*WHAT YOU SHOULD DO*.
The listing below must be repeated word for word, with its images excluded.
____
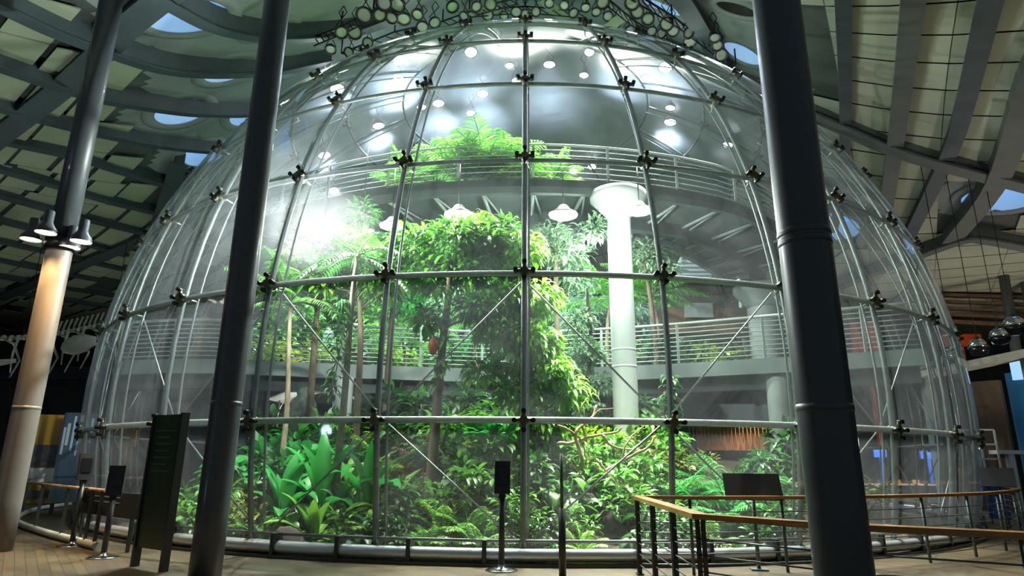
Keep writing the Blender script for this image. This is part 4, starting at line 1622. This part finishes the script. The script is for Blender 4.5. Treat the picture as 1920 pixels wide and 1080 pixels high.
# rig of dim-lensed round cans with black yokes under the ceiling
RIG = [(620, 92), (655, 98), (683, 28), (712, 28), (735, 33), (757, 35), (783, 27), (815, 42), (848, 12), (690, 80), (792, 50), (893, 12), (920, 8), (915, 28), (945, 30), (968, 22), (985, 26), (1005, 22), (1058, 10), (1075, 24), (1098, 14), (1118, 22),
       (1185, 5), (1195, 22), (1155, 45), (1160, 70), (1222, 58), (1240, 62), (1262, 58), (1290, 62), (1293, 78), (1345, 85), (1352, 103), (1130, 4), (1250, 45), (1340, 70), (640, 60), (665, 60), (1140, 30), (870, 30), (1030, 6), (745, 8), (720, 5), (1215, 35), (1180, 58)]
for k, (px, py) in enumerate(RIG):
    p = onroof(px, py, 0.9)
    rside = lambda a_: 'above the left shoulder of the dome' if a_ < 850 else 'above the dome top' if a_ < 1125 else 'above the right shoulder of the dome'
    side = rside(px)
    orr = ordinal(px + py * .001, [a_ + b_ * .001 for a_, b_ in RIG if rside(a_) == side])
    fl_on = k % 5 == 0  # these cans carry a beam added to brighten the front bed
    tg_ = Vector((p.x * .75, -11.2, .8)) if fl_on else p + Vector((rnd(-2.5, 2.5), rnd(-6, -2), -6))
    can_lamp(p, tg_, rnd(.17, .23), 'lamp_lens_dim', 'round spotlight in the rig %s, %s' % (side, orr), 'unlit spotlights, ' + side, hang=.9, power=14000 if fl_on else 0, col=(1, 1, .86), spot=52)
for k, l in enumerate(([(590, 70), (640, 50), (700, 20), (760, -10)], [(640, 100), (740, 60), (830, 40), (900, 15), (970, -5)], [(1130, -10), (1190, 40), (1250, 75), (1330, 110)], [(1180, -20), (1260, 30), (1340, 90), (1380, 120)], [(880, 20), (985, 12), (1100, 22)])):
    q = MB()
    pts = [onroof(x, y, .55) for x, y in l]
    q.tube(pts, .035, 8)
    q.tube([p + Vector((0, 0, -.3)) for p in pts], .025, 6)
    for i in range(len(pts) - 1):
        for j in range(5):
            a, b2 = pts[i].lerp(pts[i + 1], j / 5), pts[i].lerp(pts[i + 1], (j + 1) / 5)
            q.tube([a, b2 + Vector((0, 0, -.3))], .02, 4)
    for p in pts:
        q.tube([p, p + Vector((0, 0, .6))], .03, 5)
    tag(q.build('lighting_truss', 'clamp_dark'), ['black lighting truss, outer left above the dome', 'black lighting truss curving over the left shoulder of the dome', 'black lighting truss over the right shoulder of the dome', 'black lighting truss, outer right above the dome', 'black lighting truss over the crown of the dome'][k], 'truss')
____
*COMPLETED TASK*.
Keep writing the Blender script for this image. This is part 4, starting at line 1622. This part finishes the script. The script is for Blender 4.5. Treat the picture as 1920 pixels wide and 1080 pixels high.
# rig of dim-lensed round cans with black yokes under the ceiling
RIG = [(620, 92), (655, 98), (683, 28), (712, 28), (735, 33), (757, 35), (783, 27), (815, 42), (848, 12), (690, 80), (792, 50), (893, 12), (920, 8), (915, 28), (945, 30), (968, 22), (985, 26), (1005, 22), (1058, 10), (1075, 24), (1098, 14), (1118, 22),
       (1185, 5), (1195, 22), (1155, 45), (1160, 70), (1222, 58), (1240, 62), (1262, 58), (1290, 62), (1293, 78), (1345, 85), (1352, 103), (1130, 4), (1250, 45), (1340, 70), (640, 60), (665, 60), (1140, 30), (870, 30), (1030, 6), (745, 8), (720, 5), (1215, 35), (1180, 58)]
for k, (px, py) in enumerate(RIG):
    p = onroof(px, py, 0.9)
    rside = lambda a_: 'above the left shoulder of the dome' if a_ < 850 else 'above the dome top' if a_ < 1125 else 'above the right shoulder of the dome'
    side = rside(px)
    orr = ordinal(px + py * .001, [a_ + b_ * .001 for a_, b_ in RIG if rside(a_) == side])
    fl_on = k % 5 == 0  # these cans carry a beam added to brighten the front bed
    tg_ = Vector((p.x * .75, -11.2, .8)) if fl_on else p + Vector((rnd(-2.5, 2.5), rnd(-6, -2), -6))
    can_lamp(p, tg_, rnd(.17, .23), 'lamp_lens_dim', 'round spotlight in the rig %s, %s' % (side, orr), 'unlit spotlights, ' + side, hang=.9, power=14000 if fl_on else 0, col=(1, 1, .86), spot=52)
for k, l in enumerate(([(590, 70), (640, 50), (700, 20), (760, -10)], [(640, 100), (740, 60), (830, 40), (900, 15), (970, -5)], [(1130, -10), (1190, 40), (1250, 75), (1330, 110)], [(1180, -20), (1260, 30), (1340, 90), (1380, 120)], [(880, 20), (985, 12), (1100, 22)])):
    q = MB()
    pts = [onroof(x, y, .55) for x, y in l]
    q.tube(pts, .035, 8)
    q.tube([p + Vector((0, 0, -.3)) for p in pts], .025, 6)
    for i in range(len(pts) - 1):
        for j in range(5):
            a, b2 = pts[i].lerp(pts[i + 1], j / 5), pts[i].lerp(pts[i + 1], (j + 1) / 5)
            q.tube([a, b2 + Vector((0, 0, -.3))], .02, 4)
    for p in pts:
        q.tube([p, p + Vector((0, 0, .6))], .03, 5)
    tag(q.build('lighting_truss', 'clamp_dark'), ['black lighting truss, outer left above the dome', 'black lighting truss curving over the left shoulder of the dome', 'black lighting truss over the right shoulder of the dome', 'black lighting truss, outer right above the dome', 'black lighting truss over the crown of the dome'][k], 'truss')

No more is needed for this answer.